Curatorial
Testaments to the Beautyful Ones
Museum of Contemporary Photography, Chicago
January–May 2027
Situated within the discursive tensions between the optimism of “Africa renaissance” and the disillusionments of “Afro-pessimism”, the photographers assembled in Testaments to the Beautyful Ones pay tribute to the unflinching insistences on life on the African continent, despite the disappointments of post-independent nation-states and the failures of the neocolonial world order. The strikingly articulate visual works in this exhibition thus register the “deeper meaning[s] than the flat word ‘beautiful’” that Ghanaian writer Ayi Kwei Armah discerns in the misspelling in the slogan “The Beautyful Ones Are Not Yet Born”, which he saw painted on a minibus taxi in Accra[1]. In explaining the title of his iconic 1968 novel The Beautyful Ones Are Not Yet Born, Armah observes that the phrase “the Beautiful One”, closely associated with the god Osiris in ancient Egyptian culture, is
a sorrowful reminder of our human vulnerability to division, fragmentation and degeneration, and at the same time a symbol of our equally human capacity for unity, cooperative action, and creative regeneration. [… T]hough the concept of “the Beautiful One” began life as the singular epithet of an extraordinary being, in the course of centuries, through the workings of popular identification with an admired spirit, it was adopted as the appellation of like-minded groups of relatively ordinary human beings interested in the improvement of social life.[2]
Drawing inspiration from Nigeria-born visual artist Njideka Akunyili Crosby’s series of photo transfer-based paintings which foreground a conviction in the potential for social regeneration in the face of inherited dispossessions, Testaments to the Beautyful Ones stages a conversation between the work of eight contemporary African photographers – Zimbabwe-born Tatenda Chidora, Mali-born Fatoumata Diabaté, Nigeria-born Yagazie Emezi, South Africa-born Zana Masombuka, Ghana-born Sackitey Tesa Mate-Kodjo, Sudan-born Hashim Nasr, Côte d’Ivoire-born Jean-Louis N’cho, and Uganda-born Sarah Waiswa – to consider the different manifestations of the “beautyful ones” today and the creative ways they make space for themselves, particularly on social media.

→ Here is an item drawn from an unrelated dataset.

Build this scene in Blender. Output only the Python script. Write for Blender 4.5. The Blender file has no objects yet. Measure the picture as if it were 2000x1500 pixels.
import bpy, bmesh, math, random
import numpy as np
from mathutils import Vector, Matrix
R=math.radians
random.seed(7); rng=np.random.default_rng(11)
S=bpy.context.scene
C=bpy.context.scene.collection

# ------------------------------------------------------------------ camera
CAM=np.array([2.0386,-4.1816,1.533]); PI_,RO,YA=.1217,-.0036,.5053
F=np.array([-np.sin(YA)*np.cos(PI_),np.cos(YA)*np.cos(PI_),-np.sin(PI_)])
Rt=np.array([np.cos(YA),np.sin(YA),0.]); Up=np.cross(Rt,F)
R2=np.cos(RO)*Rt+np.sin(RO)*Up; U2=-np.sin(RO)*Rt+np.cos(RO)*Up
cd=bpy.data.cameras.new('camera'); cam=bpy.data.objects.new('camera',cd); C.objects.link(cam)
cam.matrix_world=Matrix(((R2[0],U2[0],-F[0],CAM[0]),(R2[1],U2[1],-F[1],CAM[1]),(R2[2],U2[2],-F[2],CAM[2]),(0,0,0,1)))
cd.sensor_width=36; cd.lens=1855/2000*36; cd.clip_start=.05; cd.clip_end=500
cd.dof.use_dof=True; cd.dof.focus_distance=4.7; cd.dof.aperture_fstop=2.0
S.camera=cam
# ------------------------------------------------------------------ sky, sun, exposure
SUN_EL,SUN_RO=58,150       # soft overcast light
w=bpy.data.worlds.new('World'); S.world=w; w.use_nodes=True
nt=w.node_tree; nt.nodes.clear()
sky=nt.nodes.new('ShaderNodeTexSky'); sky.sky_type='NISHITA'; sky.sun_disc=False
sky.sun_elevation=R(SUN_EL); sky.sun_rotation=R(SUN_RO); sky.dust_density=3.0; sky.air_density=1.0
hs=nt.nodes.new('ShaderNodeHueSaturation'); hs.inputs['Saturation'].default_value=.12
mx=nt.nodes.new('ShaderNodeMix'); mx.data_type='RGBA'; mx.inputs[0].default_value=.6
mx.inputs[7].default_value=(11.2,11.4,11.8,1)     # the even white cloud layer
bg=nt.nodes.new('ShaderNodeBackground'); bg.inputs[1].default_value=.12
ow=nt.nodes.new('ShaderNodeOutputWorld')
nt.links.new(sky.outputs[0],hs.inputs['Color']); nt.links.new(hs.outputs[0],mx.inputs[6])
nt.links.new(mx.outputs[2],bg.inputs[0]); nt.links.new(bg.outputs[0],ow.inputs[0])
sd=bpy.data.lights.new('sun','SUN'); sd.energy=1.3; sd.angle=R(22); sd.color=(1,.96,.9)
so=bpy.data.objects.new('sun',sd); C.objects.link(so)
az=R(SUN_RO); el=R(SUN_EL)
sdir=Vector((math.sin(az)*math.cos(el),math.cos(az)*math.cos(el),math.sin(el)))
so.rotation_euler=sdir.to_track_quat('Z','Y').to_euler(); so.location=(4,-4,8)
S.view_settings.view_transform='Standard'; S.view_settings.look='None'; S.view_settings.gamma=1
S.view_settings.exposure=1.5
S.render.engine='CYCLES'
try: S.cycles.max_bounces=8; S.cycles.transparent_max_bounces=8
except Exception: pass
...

The six commissioned writers – Gambia-born Kweku Abimbola, Nigeria-born TJ Benson, US-born Safia Elhillo, Zimbabwe-born Tsitsi Jaji, Somalia-born Ladan Osman, Zambia-born Cheswayo Mphanza – further testify ekphrastically to the ways in which these different iterations of the “beautyful ones” portrayed by the photographers carve out unruly spaces of quiet possibilities for themselves within the constraints of everyday living. This exhibition thus also posits ekphrasis, which literary scholar David Mikics explains is “the word for th[e] verbal evocation of the visual: for literature’s conversation with a silent counterpart”[3], as one of the alternative modalities that is able to attend to what scholar of visual culture Tina M. Campt calls the “lower range of intensities generated by images assumed to be mute”[4]. Taken together then, the visual and written works in Testaments to the Beautyful Ones index the reverberations of social life and living on the African continent today.
[1] Ayi Kwei Armah, Remembering the Dismembered Continent: Essays. Per Ankh, 2010: p. 272.
[2] Armah, op. cit.: p. 267, 269.
[3] David Mikics, A New Handbook of Literary Terms. Yale UP, 2007: 98.
[4] Tina M. Campt, Listening to Images. Duke UP, 2017: 6.